* start *
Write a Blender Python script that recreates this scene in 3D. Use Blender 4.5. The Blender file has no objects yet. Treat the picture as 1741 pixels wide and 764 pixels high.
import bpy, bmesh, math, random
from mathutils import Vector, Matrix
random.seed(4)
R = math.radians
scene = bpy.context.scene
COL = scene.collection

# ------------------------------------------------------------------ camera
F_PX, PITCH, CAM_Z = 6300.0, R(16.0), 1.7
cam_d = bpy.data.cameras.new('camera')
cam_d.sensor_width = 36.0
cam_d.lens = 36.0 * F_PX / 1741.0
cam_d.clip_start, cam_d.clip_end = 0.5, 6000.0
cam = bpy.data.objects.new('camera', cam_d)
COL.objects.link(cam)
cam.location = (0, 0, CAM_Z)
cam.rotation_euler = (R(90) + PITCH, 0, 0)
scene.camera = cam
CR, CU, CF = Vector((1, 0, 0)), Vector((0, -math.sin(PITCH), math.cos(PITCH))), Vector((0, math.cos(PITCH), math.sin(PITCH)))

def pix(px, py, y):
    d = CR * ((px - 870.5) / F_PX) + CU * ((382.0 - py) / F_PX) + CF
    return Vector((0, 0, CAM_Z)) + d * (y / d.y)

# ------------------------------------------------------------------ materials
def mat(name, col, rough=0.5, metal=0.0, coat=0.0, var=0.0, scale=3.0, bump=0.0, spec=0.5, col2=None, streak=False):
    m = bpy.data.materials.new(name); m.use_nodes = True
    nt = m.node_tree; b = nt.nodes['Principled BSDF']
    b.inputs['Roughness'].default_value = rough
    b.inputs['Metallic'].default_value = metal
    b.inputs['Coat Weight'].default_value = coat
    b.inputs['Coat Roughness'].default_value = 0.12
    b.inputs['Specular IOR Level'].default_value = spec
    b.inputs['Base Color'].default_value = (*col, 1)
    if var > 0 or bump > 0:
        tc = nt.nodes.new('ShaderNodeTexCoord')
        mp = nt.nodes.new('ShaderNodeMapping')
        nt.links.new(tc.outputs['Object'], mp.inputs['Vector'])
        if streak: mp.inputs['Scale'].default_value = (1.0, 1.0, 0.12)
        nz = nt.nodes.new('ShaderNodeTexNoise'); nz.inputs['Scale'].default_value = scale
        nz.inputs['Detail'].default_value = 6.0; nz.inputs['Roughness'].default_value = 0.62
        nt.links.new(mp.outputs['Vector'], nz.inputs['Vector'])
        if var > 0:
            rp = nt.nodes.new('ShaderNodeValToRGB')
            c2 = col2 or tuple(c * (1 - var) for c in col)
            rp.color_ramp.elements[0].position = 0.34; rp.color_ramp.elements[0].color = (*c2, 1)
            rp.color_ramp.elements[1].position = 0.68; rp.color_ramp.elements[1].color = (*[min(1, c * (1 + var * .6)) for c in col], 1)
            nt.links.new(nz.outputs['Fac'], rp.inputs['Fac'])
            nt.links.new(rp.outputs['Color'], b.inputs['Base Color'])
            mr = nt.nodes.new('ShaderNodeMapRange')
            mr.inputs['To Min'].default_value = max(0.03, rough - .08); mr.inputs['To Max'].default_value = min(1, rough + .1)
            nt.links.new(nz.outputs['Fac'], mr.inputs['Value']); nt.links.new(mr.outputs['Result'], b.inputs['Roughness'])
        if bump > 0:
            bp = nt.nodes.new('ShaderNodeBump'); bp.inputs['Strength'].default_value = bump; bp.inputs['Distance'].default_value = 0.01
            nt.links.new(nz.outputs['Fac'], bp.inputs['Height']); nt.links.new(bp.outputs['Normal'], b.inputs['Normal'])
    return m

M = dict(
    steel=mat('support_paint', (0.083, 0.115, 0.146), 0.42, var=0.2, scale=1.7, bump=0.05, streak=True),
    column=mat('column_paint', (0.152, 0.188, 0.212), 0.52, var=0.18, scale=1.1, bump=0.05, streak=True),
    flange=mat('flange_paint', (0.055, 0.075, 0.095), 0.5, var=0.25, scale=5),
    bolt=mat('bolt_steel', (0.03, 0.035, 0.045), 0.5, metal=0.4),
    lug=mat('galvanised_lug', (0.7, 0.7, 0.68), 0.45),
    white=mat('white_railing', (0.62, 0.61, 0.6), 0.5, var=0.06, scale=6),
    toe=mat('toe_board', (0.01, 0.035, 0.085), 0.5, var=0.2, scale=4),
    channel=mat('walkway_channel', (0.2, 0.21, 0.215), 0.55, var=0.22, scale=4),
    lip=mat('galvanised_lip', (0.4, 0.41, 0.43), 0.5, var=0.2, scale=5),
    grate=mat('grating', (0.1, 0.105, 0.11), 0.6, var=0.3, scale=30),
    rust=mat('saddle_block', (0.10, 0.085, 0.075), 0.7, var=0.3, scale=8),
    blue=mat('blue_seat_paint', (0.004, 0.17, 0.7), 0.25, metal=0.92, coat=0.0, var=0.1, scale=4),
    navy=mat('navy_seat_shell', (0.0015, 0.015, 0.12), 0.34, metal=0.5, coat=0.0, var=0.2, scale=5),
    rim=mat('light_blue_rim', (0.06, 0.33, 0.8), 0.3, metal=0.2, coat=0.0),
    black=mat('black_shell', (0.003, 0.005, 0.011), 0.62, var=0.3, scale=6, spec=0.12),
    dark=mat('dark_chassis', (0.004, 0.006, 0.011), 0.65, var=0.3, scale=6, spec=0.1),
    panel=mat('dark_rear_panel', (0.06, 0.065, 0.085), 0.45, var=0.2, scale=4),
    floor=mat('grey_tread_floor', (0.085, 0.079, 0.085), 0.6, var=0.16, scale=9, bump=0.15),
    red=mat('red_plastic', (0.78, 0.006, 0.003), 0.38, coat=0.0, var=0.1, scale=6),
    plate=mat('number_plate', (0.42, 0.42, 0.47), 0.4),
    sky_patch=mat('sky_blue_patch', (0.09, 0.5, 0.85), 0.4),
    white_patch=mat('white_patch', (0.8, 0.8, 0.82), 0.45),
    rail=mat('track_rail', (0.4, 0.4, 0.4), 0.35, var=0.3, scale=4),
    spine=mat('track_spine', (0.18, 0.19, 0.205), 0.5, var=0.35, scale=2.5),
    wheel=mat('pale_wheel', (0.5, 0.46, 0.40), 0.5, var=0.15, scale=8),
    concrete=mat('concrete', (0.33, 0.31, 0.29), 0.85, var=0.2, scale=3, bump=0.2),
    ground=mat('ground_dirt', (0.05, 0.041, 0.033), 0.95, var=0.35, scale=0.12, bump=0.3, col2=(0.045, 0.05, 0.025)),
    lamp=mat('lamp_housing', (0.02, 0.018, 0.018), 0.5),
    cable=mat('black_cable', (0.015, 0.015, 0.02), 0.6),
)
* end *
(To be done)
Write out the whole listing again. Match it word for word.

(Task solution)
Write a Blender Python script that recreates this scene in 3D. Use Blender 4.5. The Blender file has no objects yet. Treat the picture as 1741 pixels wide and 764 pixels high.
import bpy, bmesh, math, random
from mathutils import Vector, Matrix
random.seed(4)
R = math.radians
scene = bpy.context.scene
COL = scene.collection

# ------------------------------------------------------------------ camera
F_PX, PITCH, CAM_Z = 6300.0, R(16.0), 1.7
cam_d = bpy.data.cameras.new('camera')
cam_d.sensor_width = 36.0
cam_d.lens = 36.0 * F_PX / 1741.0
cam_d.clip_start, cam_d.clip_end = 0.5, 6000.0
cam = bpy.data.objects.new('camera', cam_d)
COL.objects.link(cam)
cam.location = (0, 0, CAM_Z)
cam.rotation_euler = (R(90) + PITCH, 0, 0)
scene.camera = cam
CR, CU, CF = Vector((1, 0, 0)), Vector((0, -math.sin(PITCH), math.cos(PITCH))), Vector((0, math.cos(PITCH), math.sin(PITCH)))

def pix(px, py, y):
    d = CR * ((px - 870.5) / F_PX) + CU * ((382.0 - py) / F_PX) + CF
    return Vector((0, 0, CAM_Z)) + d * (y / d.y)

# ------------------------------------------------------------------ materials
def mat(name, col, rough=0.5, metal=0.0, coat=0.0, var=0.0, scale=3.0, bump=0.0, spec=0.5, col2=None, streak=False):
    m = bpy.data.materials.new(name); m.use_nodes = True
    nt = m.node_tree; b = nt.nodes['Principled BSDF']
    b.inputs['Roughness'].default_value = rough
    b.inputs['Metallic'].default_value = metal
    b.inputs['Coat Weight'].default_value = coat
    b.inputs['Coat Roughness'].default_value = 0.12
    b.inputs['Specular IOR Level'].default_value = spec
    b.inputs['Base Color'].default_value = (*col, 1)
    if var > 0 or bump > 0:
        tc = nt.nodes.new('ShaderNodeTexCoord')
        mp = nt.nodes.new('ShaderNodeMapping')
        nt.links.new(tc.outputs['Object'], mp.inputs['Vector'])
        if streak: mp.inputs['Scale'].default_value = (1.0, 1.0, 0.12)
        nz = nt.nodes.new('ShaderNodeTexNoise'); nz.inputs['Scale'].default_value = scale
        nz.inputs['Detail'].default_value = 6.0; nz.inputs['Roughness'].default_value = 0.62
        nt.links.new(mp.outputs['Vector'], nz.inputs['Vector'])
        if var > 0:
            rp = nt.nodes.new('ShaderNodeValToRGB')
            c2 = col2 or tuple(c * (1 - var) for c in col)
            rp.color_ramp.elements[0].position = 0.34; rp.color_ramp.elements[0].color = (*c2, 1)
            rp.color_ramp.elements[1].position = 0.68; rp.color_ramp.elements[1].color = (*[min(1, c * (1 + var * .6)) for c in col], 1)
            nt.links.new(nz.outputs['Fac'], rp.inputs['Fac'])
            nt.links.new(rp.outputs['Color'], b.inputs['Base Color'])
            mr = nt.nodes.new('ShaderNodeMapRange')
            mr.inputs['To Min'].default_value = max(0.03, rough - .08); mr.inputs['To Max'].default_value = min(1, rough + .1)
            nt.links.new(nz.outputs['Fac'], mr.inputs['Value']); nt.links.new(mr.outputs['Result'], b.inputs['Roughness'])
        if bump > 0:
            bp = nt.nodes.new('ShaderNodeBump'); bp.inputs['Strength'].default_value = bump; bp.inputs['Distance'].default_value = 0.01
            nt.links.new(nz.outputs['Fac'], bp.inputs['Height']); nt.links.new(bp.outputs['Normal'], b.inputs['Normal'])
    return m

M = dict(
    steel=mat('support_paint', (0.083, 0.115, 0.146), 0.42, var=0.2, scale=1.7, bump=0.05, streak=True),
    column=mat('column_paint', (0.152, 0.188, 0.212), 0.52, var=0.18, scale=1.1, bump=0.05, streak=True),
    flange=mat('flange_paint', (0.055, 0.075, 0.095), 0.5, var=0.25, scale=5),
    bolt=mat('bolt_steel', (0.03, 0.035, 0.045), 0.5, metal=0.4),
    lug=mat('galvanised_lug', (0.7, 0.7, 0.68), 0.45),
    white=mat('white_railing', (0.62, 0.61, 0.6), 0.5, var=0.06, scale=6),
    toe=mat('toe_board', (0.01, 0.035, 0.085), 0.5, var=0.2, scale=4),
    channel=mat('walkway_channel', (0.2, 0.21, 0.215), 0.55, var=0.22, scale=4),
    lip=mat('galvanised_lip', (0.4, 0.41, 0.43), 0.5, var=0.2, scale=5),
    grate=mat('grating', (0.1, 0.105, 0.11), 0.6, var=0.3, scale=30),
    rust=mat('saddle_block', (0.10, 0.085, 0.075), 0.7, var=0.3, scale=8),
    blue=mat('blue_seat_paint', (0.004, 0.17, 0.7), 0.25, metal=0.92, coat=0.0, var=0.1, scale=4),
    navy=mat('navy_seat_shell', (0.0015, 0.015, 0.12), 0.34, metal=0.5, coat=0.0, var=0.2, scale=5),
    rim=mat('light_blue_rim', (0.06, 0.33, 0.8), 0.3, metal=0.2, coat=0.0),
    black=mat('black_shell', (0.003, 0.005, 0.011), 0.62, var=0.3, scale=6, spec=0.12),
    dark=mat('dark_chassis', (0.004, 0.006, 0.011), 0.65, var=0.3, scale=6, spec=0.1),
    panel=mat('dark_rear_panel', (0.06, 0.065, 0.085), 0.45, var=0.2, scale=4),
    floor=mat('grey_tread_floor', (0.085, 0.079, 0.085), 0.6, var=0.16, scale=9, bump=0.15),
    red=mat('red_plastic', (0.78, 0.006, 0.003), 0.38, coat=0.0, var=0.1, scale=6),
    plate=mat('number_plate', (0.42, 0.42, 0.47), 0.4),
    sky_patch=mat('sky_blue_patch', (0.09, 0.5, 0.85), 0.4),
    white_patch=mat('white_patch', (0.8, 0.8, 0.82), 0.45),
    rail=mat('track_rail', (0.4, 0.4, 0.4), 0.35, var=0.3, scale=4),
    spine=mat('track_spine', (0.18, 0.19, 0.205), 0.5, var=0.35, scale=2.5),
    wheel=mat('pale_wheel', (0.5, 0.46, 0.40), 0.5, var=0.15, scale=8),
    concrete=mat('concrete', (0.33, 0.31, 0.29), 0.85, var=0.2, scale=3, bump=0.2),
    ground=mat('ground_dirt', (0.05, 0.041, 0.033), 0.95, var=0.35, scale=0.12, bump=0.3, col2=(0.045, 0.05, 0.025)),
    lamp=mat('lamp_housing', (0.02, 0.018, 0.018), 0.5),
    cable=mat('black_cable', (0.015, 0.015, 0.02), 0.6),
)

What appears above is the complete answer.